Click on “Run Block Automation” option on the green bar.

Step 8:

In the “Run Block Automation” window, select the options as in image below and click OK.

Step 9:

Go to “Sources” tab, right click on “tityra” design file and select “Create HDL Wrapper”. Click OK on the window that appears to finish generating wrapper.

Step 10:

Click “Generate Bitstream” under PROGRAM AND DEBUG section and click “Yes” in any subsequent dialog window which comes up.

Step 11:

Once the bitstream is successfully generated, close any “Bitstream Generation Completed” dialog which comes up asking for what to do next , click OK.

Go to File -> Export -> Export Hardware…

Check “Include bitstream”, keep “Export to:” default, click on Next and Finish.

Step 12:

Open terminal in the location of PetaLinux installation Directory and Set Up PetaLinux Working Environment.

source <path-to-installed-PetaLinux>/settings.sh

Step 13:

Create new project in a convenient location using zynq template. For this example, “tityra_peta” is used as project name, but feel free to use any name. Type the command given below.

petalinux-create -t project -n New_project/tityra_peta --template zynq

Change the working directory to newly created project location using the command:

cd New_Project/tityra_peta

Step 14:

Include the XSA file, which is generated in the Vivado Design Suite, to this location by specifying the appropriate path.

petalinux-config --get-hw-description=<path-to-xsa>/tityra_wrapper.xsa

A misc/config system configuration menu will appear, go to Subsystem AUTO Hardware Settings –> Ethernet Settings –> unselect Obtain IP address automatically.
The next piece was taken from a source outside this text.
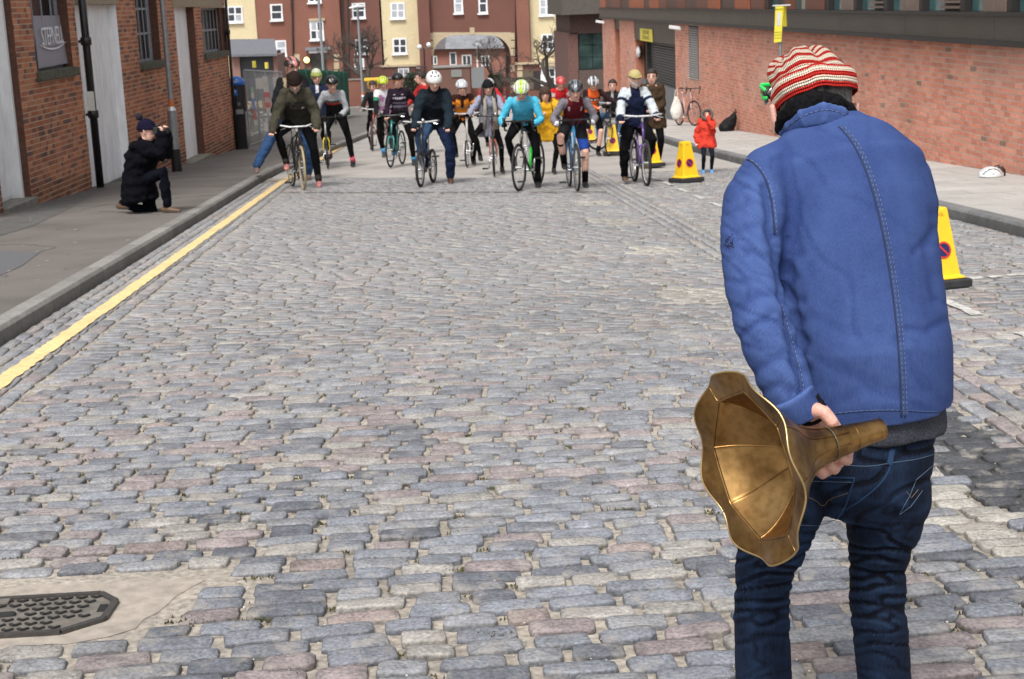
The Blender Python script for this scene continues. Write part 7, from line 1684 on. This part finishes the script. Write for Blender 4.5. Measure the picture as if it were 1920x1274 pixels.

Keep all other settings as default and Exit the configuration menu by selecting Exit–> Yes.

Step 15:

Execute the provided command to configure the root file system, and rootfs menu will appear.

petalinux-config -c rootfs

Enable the following packages:

• Filesystem packages –> admin –> sudo –> sudo
• Filesystem packages –> base –> i2c – tools –> i2c – tools
• Filesystem packages –> console –> network –> dropbear –> dropbear
• Filesystem packages –> console –> network –> ethtool –> ethtool
• Filesystem packages –> console –> utils –> grep –> grep
• Image Features –> auto – login

Disable the following packages:

• Image Features –> ssh-server-dropbbear
• Image Features –> ssh-server-openssh

Save and exit the configuration file.

Step 16:

Delete existing code and add the following lines to the devicetree file located in <path-to-project>/ project-spec/meta-user/recipes-bsp/device-tree/files/system-user.dtsi

/include/ "system-conf.dtsi"
&gem1 { // <-- THIS IS THE CORRECTION
  phy-handle = <&phy1>;
  ps7_ethernet_1_mdio: mdio {
    #address-cells = <1>;
    #size-cells = <0>;
    phy1: phy@0 {
      compatible = "micrel,ksz9031";
      device_type = "ethernet-phy";
      reg = <0>;
    };
  };
};

/ {
  usb_phy0:usb_phy@0 {
    compatible="usb-nop-xceiv";
    #phy-cells = <0>;
  };
};

&usb0 {
  dr_mode = "otg";
  usb-phy = <&usb_phy0>;
};

&i2c0 {
  status = "okay";
  clock-frequency = <400000>;
  #address-cells = <1>;
  #size-cells = <0>;
  eeprom: eeprom@51
  {
    compatible = "atmel,24c02";
    reg = <0x51>;
  };
};

&i2c1 {
  status = "okay";
  clock-frequency = <100000>;
  #address-cells = <1>;
  #size-cells = <0>;

  //  RTC
  rtc0:rtc-ti@68 {
    compatible = "ti,bq32000";
    reg = <0x68>;
  };
};

Step 17:

Now build the entire project using the command mentioned below. This will take a while.

petalinux-build

Step 19:

After building the project successfully, let’s powerup the board for programming. Make sure the board is in JTAG boot mode configuration. Open any serial terminal (Putty, TeraTerm..) for observing output and connect Ethernet cable to check ethernet connectivity. Use the following command for programming the board.

petalinux-boot --jtag --u-boot --fpga --kernel

Step 20:

If everthing went well, the board will start booting.

To check whether the ethernet connection is established, use the command:

ifconfig -a

You will get the output as shown below.

This approach allows us to test various functionalities such as OTG, MAC ID of EEPROM, RTC, and more.